Last Friday, I traveled to Pittsburgh for events with my Capuchin province.

Friday, we had a meeting in preparation for our provincial chapter next year. It was interesting to hear the different themes and ideas that the brothers would like to discuss.

I was also pleased to hear the positive report of the provincial, particularly on the situation with vocations in our province. It was very encouraging.

Then, on Saturday, we celebrated the solemn profession of Brother Edgar Pereira.

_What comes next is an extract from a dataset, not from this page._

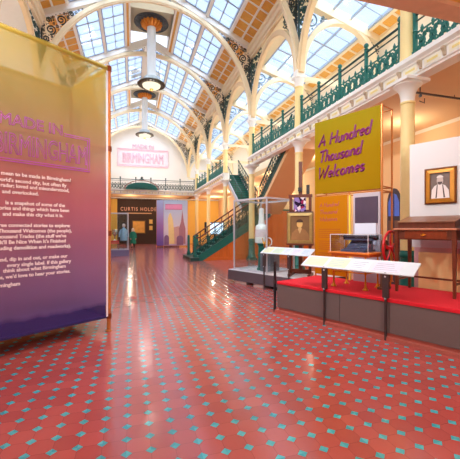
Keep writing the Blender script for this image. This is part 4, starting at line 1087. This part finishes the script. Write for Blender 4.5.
# easel with portrait
EZ = thing('easel', 'large dark wooden studio easel with tall mast on the low plinth', 'easel', QQ(2.42, 0.42, 0.39), RZ + math.radians(28))
b = MB(); b.box(-0.045, 0.045, 0.02, 0.08, 0.10, 2.98); b.build('mast', DKWD, EZ)
b = MB()
for x in (-0.25, 0.25): b.box(x - 0.035, x + 0.035, 0.0, 0.06, 0.05, 2.1)
split(b, 'upright', DKWD, EZ)
b = MB(); b.box(-0.30, 0.30, -0.02, 0.08, 2.04, 2.12); b.box(-0.34, 0.34, -0.10, 0.06, 0.80, 0.85); b.box(-0.28, 0.28, 0.0, 0.06, 1.66, 1.72); b.box(-0.28, 0.28, 0.0, 0.07, 0.1, 0.18); split(b, 'crossbar', DKWD, EZ)
b = MB()
for x in (-0.25, 0.25): b.beam((x, -0.22, 0.035), (x, 0.40, 0.035), 0.07, 0.07)
b.box(-0.25, 0.25, 0.3, 0.36, 0.02, 0.08); b.beam((0, 0.33, 0.06), (0, 0.06, 1.6), 0.05, 0.05); split(b, 'foot', DKWD, EZ)
b = MB()
for x in (-0.25, 0.25):
    for y in (-0.2, 0.38): b.lathe([(0.03, 0), (0.03, 0.02)], 8, (x, y, 0))
split(b, 'caster', BRASS, EZ)
b = MB(); b.box(-0.05, 0.05, -0.03, 0.02, 2.2, 2.3); b.box(0.16, 0.24, -0.02, 0.05, 2.12, 2.36); split(b, 'clamp', BLACK, EZ)
CL = thing('draped_cloth', 'lilac and white patterned cloth hanging over the easel crossbar', 'cloth', QQ(2.42, 0.42, 0.39), RZ + math.radians(28))
vs = []; fs = []
for j in range(9):
    for i in range(13): vs.append((-0.155 + 0.31 * i / 12 , -0.015 - 0.012 * math.sin(i * 1.7 + j * 0.3) - 0.01, 1.68 + 0.36 * j / 8))
for j in range(8):
    for i in range(12): a = j * 13 + i; fs.append((a, a + 1, a + 14, a + 13))
def mat_patch():
    m = bpy.data.materials.new('lilac patterned cloth'); t_ = NT(m); tc = t_.n('ShaderNodeTexCoord'); vo = t_.n('ShaderNodeTexVoronoi'); vo.inputs['Scale'].default_value = 14
    t_.l(tc.outputs['Object'], vo.inputs['Vector']); cr = t_.n('ShaderNodeValToRGB'); t_.l(vo.outputs['Color'], cr.inputs[0]); cr.color_ramp.interpolation = 'CONSTANT'
    e_ = cr.color_ramp.elements; e_[0].color = lin((50, 34, 60)); e_[1].position = 0.35; e_[1].color = lin((150, 128, 190)); x_ = e_.new(0.6); x_.color = lin((236, 226, 236)); x_ = e_.new(0.8); x_.color = lin((160, 50, 90))
    d = t_.n('ShaderNodeBsdfDiffuse'); t_.l(cr.outputs[0], d.inputs[0]); t_.l(d.outputs[0], t_.out.inputs[0]); return m
b = MB(); b.add(vs, fs); b.build('cloth', mat_patch(), CL, True)
PO = thing('framed_portrait', 'sepia half length portrait in a pale gilt frame resting on the easel', 'picture', QQ(2.42, 0.42, 0.39 + 0.85), RZ + math.radians(28))
def fr2(W, H, w, d, m, nm, y):
    b = frame_ring(W, H, w, d, 0.0); b.v = [(x - W / 2, y + yy, z) for x, yy, z in b.v]; return b.build(nm, m, PO)
fr2(0.66, 0.80, 0.085, 0.06, mat('pale antique gilt', (176, 148, 88), 0.45, 0.25, var=0.25, scale=18), 'frame', -0.02)
fr2(0.68, 0.82, 0.03, 0.05, mat('dark brown rim', (86, 50, 24), 0.5), 'rim', -0.015)
b = MB(); b.box(-0.26, 0.26, -0.045, -0.025, 0.075, 0.73); b.build('canvas', mat('umber canvas', (124, 86, 44), 0.6, var=0.25, scale=5), PO)
for nm, pl, c in (('coat', [(-0.24, 0.08), (-0.2, 0.27), (-0.1, 0.37), (0.02, 0.4), (0.14, 0.35), (0.22, 0.24), (0.25, 0.08)], (150, 104, 58)), ('collar', [(-0.05, 0.36), (0.0, 0.25), (0.05, 0.38), (0.02, 0.42), (-0.03, 0.42)], (206, 168, 110))):
    flat(pl, -0.048 - (nm == 'collar') * 0.003, -0.044).build(nm, mat(nm + ' paint', c, 0.6, var=0.2, scale=9), PO)
flat(ar(-0.005, 0.50, 0.075, 0.10, 0, 360, 20)[:-1], -0.050, -0.046).build('face', mat('face paint', (222, 178, 104), 0.6, var=0.12, scale=14), PO)
flat(ar(-0.005, 0.55, 0.09, 0.075, -5, 185, 14), -0.0505, -0.0465).build('hair', mat('hair paint', (70, 44, 22), 0.6), PO)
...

His family were parishioners of mine when they first came from El Salvador. I had also married his aunt and uncle, who were with us at the celebration -- about 50 years ago. So, it was nice to make those connections again.

Feast of St. Lucy

By Sunday, I was back in Boston and went to St. Leonard's Church in the North End for a Mass marking the centennial of their celebration of the feast of St. Lucy. Concelebrating with me were the new pastor, Father Michael Della Penna, and Father Federico, who says the Italian Mass there.

It was a beautiful celebration, and, despite the threatening hurricane and storms, we had a full church.

They began by singing "Santa Lucia," which I had never heard sung in church before!

They have two societies: the Society of St. Anthony, which celebrated its centennial in 2019 and is made up of men, and the Society of St. Lucy, which is made up of women.

Of course, these are very important devotions in the Italian village, where so many of the families of the North End are from. Those traditions of popular religiosity, which Pope Francis speaks so much about, can be a very strong influence on people's lives and on their identity as Catholics. To me, it was very moving to see how the devotion to the saints has kept people connected to the Church and one another.

Visit at the cathedral

On Thursday, we were visited by Brother Connor and Brother Chris, who were in town and stopped by to see the cathedral.

It was very good to see them, and we were happy to give them a tour.

Birthday celebration

Finally, Thursday evening, we had a celebration at the cathedral for the 80th birthday of Mary Travers. Mary worked for many years in different rectories in the archdiocese, and she was even our cook here at the cathedral, back when we had a cook. So, we thought it would be nice to honor her by celebrating her birthday here at the cathedral along with her husband, Bob, and their son, Bobby.